In augustus 2006 reden mijn vrouw en ik vanuit Silver City in New Mexico, eens een campsite van de Apache, naar de Buckhorn Saloon in Pinos Altos, 9 kilometer noordelijker, een ghost town op ruim 2000 meter hoogte waar goud werd gedolven. Het heeft nog een bar waar live muziek wordt gespeeld. Het was die avond, zo lees ik in mijn aantekeningen, koud en het regende af en toe. Toen we naar binnen stapten zagen we een grote pop aan het eind van de bar zitten, een indiaan met een kapotte hoed waaruit twee veren staken. In zijn handen hield hij gedachteloos een blikje Buckhorn Beer vast. Zijn blik is naar binnen gekeerd. Hij zit er wel, maar hij is geen onderdeel van het geheel. Hij kijkt naar zijn handen, ziet de anderen niet, hij zwijgt terwijl de anderen praten, hij leeft in zijn eigen wereld terwijl anderen plezier maken. Hij is er wel, maar onzichtbaar. Hij is de buitenstaander, die er nooit echt bij zal horen. Wanneer ik vraag wie de man is, zegt iemand: ‘Oh, that’s Joe.’ Joe zit naast een emmer waarin het regenwater wordt opgevangen dat door een gat in het dak druppelt. Achter hem hangt een bizonkop aan de muur.

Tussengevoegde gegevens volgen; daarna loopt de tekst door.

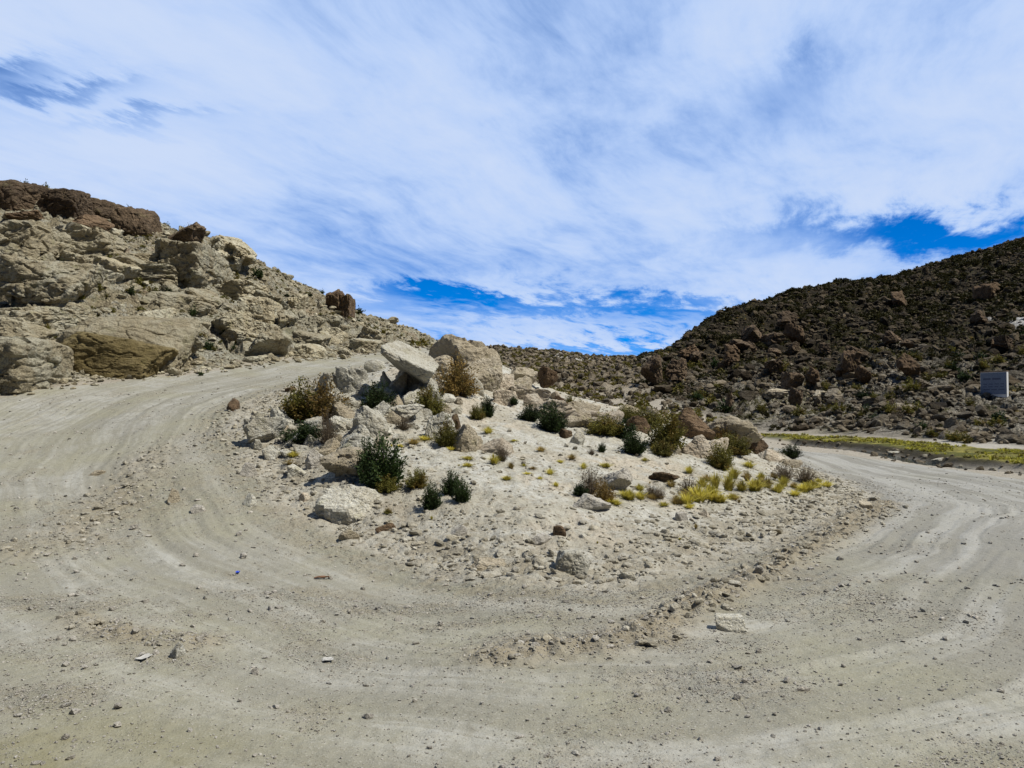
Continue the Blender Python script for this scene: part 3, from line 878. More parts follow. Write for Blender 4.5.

Wanneer we in het aardedonker terugrijden naar Silver City passeren we een groot neonlicht:
‘Happy Meals are Here,’ laat McDonald’s weten. Gelukkige maaltijden voor onverzadigbare mensen. De volgende dag zei detweedehands boekenverkoper in Silver City tegen me dat het de afgelopen drie dagen meer geregend had dan normaal in een heel jaar.
‘Nine inches. Climate change. You can’t change that.’
'That's Joe.' Overal ziet men de 'outsider,' de indiaan in een systeem dat steeds meer indianen schept.
4 opmerkingen:
Goed artikel Stan.
Alleen mensen die goed luisteren en kijken kunnen overal in de VS de geesten van de doden zien.
Ik krijg kippevel van deze zin.
Vorig jaar, in de woestijn van Nevada, vroeg ik met een blik op het landschap, aan mijn metgezellin, een tachtigjarige non die regelmatig kernwapens te lijf (!) gaat: "Hoe voelt het om te leven in een land waarvan je de spoken niet eens verstaat?"
"Nee, dat kunnen we niet," zei zij ernstig terug. "Dit kan allemaal niet."
Een eind verderop was onze eindbestemming, de meestgebombardeerde plaats ter wereld, in het "reservaat" van de Western Shoshone.
De geesten zijn overal te zien maar slechts enkelen verstaan ze ook.
Mooi werk Stan.
Ik heb hier de VPRO-gids liggen met veel info over de komende Amerikaanse verkiezingen (ben zelf al lang geen lid meer maar mijn partner weigert haar gids op te geven). De zogenaamde Amerika-experts vertellen oa van welke Amerikaanse nieuwsbronnen ze gebruik maken. Als je de lijstjes ziet weet je dat het ook niet anders kan dan dat ze slechts het meest oppervlakkige mainstream gewauwel napraten. Uiteindelijk moet je toch al die lezers en kijkers kwalijk nemen dat ze te beroerd zijn om wat verder te kijken dan hun medianeus lang is. Het kan zo makkelijk tegenoordig via internet.
PS Een luchtige context is voor Nederland in het prettig leesbare, informatieve boek van Geert Mak evenmin terug te vinden: het waren de Nederlanders, anders dan Fransen en Engelsen, die de Indianen de eerste wapens leverden in ruil voor pelsdieren, en het was een Nederlander die polio meebracht.